**YOUR GOAL:** Reproduce each line from the first in the data through the line that contains "PITCH = rad(2.97)" exactly; give nothing else.

**RECORDS FOR PROCESSING:**
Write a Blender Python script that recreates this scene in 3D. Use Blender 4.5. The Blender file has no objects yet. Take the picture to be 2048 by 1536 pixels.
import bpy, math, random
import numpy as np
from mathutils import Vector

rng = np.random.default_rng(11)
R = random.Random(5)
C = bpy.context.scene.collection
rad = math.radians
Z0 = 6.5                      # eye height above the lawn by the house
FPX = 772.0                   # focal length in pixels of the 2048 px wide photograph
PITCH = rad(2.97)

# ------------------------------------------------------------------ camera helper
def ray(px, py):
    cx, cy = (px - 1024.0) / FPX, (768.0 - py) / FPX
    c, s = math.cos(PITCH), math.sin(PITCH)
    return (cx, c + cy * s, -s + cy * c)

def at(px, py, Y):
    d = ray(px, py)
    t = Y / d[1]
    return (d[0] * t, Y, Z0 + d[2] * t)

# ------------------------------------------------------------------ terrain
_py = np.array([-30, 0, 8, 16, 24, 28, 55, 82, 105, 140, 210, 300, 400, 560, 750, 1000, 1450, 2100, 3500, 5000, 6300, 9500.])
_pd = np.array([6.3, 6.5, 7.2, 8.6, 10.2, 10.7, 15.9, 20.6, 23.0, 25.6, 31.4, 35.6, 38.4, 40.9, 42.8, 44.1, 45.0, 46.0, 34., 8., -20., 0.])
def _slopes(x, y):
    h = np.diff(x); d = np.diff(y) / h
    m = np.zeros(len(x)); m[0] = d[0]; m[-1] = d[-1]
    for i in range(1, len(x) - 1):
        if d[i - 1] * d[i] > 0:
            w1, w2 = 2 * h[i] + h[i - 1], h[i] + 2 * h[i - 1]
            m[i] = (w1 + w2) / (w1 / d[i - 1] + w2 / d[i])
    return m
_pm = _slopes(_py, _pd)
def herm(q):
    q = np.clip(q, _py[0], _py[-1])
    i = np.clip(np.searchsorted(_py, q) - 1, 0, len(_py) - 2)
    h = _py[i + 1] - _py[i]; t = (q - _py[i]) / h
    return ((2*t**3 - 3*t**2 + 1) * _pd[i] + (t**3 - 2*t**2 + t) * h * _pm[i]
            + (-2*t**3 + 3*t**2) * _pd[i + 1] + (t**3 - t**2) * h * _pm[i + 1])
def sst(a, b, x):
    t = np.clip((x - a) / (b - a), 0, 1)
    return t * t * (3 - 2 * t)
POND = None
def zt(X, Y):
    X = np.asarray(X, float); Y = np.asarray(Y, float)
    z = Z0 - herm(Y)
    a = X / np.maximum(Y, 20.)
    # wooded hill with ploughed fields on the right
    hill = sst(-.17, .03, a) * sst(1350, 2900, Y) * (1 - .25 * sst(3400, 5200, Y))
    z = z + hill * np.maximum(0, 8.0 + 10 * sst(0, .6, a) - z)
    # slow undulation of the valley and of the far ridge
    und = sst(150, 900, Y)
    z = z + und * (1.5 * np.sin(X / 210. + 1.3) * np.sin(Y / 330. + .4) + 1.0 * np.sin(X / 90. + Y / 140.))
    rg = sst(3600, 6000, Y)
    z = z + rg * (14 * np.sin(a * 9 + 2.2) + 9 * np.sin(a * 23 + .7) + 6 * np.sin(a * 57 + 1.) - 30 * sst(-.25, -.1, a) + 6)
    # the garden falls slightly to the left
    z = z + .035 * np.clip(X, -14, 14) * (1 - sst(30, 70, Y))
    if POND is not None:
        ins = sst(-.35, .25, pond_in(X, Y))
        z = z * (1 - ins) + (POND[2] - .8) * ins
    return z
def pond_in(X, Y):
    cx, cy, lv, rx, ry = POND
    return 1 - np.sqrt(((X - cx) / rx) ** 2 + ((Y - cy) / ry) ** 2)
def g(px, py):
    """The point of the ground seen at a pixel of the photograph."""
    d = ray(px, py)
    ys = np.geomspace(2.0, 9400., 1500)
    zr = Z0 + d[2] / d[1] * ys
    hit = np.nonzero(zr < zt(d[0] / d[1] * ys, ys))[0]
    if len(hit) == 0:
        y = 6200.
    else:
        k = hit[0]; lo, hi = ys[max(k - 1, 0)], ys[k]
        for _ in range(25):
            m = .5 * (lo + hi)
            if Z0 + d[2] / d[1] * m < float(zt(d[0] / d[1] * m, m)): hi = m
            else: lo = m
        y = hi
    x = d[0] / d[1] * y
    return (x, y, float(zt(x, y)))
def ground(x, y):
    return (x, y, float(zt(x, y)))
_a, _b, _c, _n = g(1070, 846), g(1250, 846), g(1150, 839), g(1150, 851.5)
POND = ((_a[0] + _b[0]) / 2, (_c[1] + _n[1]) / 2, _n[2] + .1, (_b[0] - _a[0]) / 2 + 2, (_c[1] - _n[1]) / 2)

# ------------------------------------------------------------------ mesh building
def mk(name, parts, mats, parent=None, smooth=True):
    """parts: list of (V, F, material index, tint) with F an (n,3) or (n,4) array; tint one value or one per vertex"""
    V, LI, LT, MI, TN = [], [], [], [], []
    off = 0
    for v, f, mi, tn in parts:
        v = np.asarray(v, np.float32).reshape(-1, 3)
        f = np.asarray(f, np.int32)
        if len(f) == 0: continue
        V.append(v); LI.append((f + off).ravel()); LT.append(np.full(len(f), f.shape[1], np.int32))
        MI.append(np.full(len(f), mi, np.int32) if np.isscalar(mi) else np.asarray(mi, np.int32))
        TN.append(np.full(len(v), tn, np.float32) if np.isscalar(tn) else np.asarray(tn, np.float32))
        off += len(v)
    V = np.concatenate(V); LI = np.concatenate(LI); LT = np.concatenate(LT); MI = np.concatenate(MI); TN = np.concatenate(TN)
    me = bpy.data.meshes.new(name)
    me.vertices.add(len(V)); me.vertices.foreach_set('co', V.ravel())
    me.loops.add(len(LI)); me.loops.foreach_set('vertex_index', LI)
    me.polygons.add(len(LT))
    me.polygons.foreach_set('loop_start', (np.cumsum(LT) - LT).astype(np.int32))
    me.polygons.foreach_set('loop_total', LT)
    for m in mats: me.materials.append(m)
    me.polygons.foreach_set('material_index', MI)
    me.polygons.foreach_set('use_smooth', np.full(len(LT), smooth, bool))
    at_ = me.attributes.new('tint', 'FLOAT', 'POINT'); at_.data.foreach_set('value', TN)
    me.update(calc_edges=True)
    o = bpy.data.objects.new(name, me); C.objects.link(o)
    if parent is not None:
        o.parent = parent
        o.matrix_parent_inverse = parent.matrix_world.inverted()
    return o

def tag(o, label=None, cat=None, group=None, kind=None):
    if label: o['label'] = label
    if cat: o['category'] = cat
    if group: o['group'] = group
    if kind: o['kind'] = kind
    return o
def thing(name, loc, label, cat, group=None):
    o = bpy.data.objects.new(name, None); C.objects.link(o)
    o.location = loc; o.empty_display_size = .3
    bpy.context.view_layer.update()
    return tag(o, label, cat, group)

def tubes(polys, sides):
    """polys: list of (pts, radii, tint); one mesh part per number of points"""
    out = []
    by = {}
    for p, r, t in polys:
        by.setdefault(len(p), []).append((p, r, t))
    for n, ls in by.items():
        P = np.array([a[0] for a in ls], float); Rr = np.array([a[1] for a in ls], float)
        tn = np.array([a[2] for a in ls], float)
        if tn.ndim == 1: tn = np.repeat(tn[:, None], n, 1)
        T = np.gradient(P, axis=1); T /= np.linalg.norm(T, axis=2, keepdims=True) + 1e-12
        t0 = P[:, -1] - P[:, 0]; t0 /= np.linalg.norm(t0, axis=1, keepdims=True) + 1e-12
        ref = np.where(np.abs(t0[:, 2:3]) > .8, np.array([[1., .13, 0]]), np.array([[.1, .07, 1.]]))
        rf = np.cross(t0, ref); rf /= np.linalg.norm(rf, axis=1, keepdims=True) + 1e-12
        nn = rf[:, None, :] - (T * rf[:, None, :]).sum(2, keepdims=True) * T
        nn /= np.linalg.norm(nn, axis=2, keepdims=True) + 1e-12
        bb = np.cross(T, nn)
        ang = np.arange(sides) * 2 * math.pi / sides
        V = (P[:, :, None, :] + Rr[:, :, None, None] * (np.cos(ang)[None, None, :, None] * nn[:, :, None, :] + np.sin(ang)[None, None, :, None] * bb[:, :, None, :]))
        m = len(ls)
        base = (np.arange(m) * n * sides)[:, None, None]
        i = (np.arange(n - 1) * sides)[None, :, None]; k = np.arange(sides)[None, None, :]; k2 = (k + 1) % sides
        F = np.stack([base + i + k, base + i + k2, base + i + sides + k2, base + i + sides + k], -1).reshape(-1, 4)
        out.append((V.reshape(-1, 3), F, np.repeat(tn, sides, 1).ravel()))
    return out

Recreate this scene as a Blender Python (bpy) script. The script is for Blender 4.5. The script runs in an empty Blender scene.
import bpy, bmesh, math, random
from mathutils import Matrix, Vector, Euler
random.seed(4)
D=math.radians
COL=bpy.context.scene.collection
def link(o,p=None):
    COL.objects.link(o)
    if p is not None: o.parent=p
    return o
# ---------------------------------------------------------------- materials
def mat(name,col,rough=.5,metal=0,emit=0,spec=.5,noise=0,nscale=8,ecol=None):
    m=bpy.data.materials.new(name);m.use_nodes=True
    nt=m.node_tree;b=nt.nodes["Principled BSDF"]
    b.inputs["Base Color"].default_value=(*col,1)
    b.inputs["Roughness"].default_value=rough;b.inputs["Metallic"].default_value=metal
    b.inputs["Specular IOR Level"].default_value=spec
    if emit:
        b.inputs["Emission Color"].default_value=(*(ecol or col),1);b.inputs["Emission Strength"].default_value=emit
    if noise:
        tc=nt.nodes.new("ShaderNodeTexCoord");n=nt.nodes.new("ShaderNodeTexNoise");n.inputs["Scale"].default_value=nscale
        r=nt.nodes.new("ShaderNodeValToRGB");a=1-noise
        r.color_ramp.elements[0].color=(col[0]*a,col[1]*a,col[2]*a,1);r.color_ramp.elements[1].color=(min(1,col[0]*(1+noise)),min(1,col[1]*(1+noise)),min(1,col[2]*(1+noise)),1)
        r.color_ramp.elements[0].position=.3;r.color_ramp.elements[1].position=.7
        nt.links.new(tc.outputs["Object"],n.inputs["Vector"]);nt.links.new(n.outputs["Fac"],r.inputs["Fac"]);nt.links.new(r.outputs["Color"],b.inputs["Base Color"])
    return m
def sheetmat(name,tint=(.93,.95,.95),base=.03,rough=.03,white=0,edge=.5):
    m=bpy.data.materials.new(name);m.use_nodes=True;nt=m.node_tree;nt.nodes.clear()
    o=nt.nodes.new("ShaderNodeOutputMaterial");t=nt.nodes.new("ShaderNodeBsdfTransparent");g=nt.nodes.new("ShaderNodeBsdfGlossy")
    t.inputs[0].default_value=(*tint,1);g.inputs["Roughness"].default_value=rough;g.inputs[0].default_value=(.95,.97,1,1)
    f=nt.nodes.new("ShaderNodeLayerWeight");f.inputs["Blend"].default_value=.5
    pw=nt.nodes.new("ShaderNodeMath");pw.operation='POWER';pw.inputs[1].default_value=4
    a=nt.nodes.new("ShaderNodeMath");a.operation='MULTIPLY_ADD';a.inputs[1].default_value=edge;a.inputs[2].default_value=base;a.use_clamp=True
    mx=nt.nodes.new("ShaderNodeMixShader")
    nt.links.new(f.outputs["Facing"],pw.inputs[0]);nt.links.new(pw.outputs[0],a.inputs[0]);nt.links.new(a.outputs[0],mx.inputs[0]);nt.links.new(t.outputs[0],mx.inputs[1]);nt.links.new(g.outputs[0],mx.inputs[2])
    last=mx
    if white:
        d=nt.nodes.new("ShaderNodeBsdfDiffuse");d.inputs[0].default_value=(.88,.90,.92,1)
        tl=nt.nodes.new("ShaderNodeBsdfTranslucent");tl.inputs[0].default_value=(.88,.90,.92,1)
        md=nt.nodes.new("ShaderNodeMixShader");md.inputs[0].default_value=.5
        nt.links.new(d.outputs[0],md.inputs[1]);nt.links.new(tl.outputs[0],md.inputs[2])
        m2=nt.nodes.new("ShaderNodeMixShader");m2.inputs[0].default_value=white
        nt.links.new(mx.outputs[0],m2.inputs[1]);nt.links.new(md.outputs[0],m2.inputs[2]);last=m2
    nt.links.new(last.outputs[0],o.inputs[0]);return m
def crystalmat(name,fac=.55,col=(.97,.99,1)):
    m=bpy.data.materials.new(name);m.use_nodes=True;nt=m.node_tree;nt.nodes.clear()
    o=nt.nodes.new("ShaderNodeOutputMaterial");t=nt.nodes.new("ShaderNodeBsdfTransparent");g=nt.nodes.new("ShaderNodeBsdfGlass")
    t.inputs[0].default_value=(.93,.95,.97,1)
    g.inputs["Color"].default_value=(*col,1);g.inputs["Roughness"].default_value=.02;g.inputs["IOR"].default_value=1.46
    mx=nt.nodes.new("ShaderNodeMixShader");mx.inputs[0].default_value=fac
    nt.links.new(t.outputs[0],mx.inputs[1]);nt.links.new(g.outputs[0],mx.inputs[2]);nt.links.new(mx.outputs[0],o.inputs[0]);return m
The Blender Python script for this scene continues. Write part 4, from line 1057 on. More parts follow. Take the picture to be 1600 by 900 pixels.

**RIGHT ANSWER:**
Write a Blender Python script that recreates this scene in 3D. Use Blender 4.5. The Blender file has no objects yet. Take the picture to be 2048 by 1536 pixels.
import bpy, math, random
import numpy as np
from mathutils import Vector

rng = np.random.default_rng(11)
R = random.Random(5)
C = bpy.context.scene.collection
rad = math.radians
Z0 = 6.5                      # eye height above the lawn by the house
FPX = 772.0                   # focal length in pixels of the 2048 px wide photograph
PITCH = rad(2.97)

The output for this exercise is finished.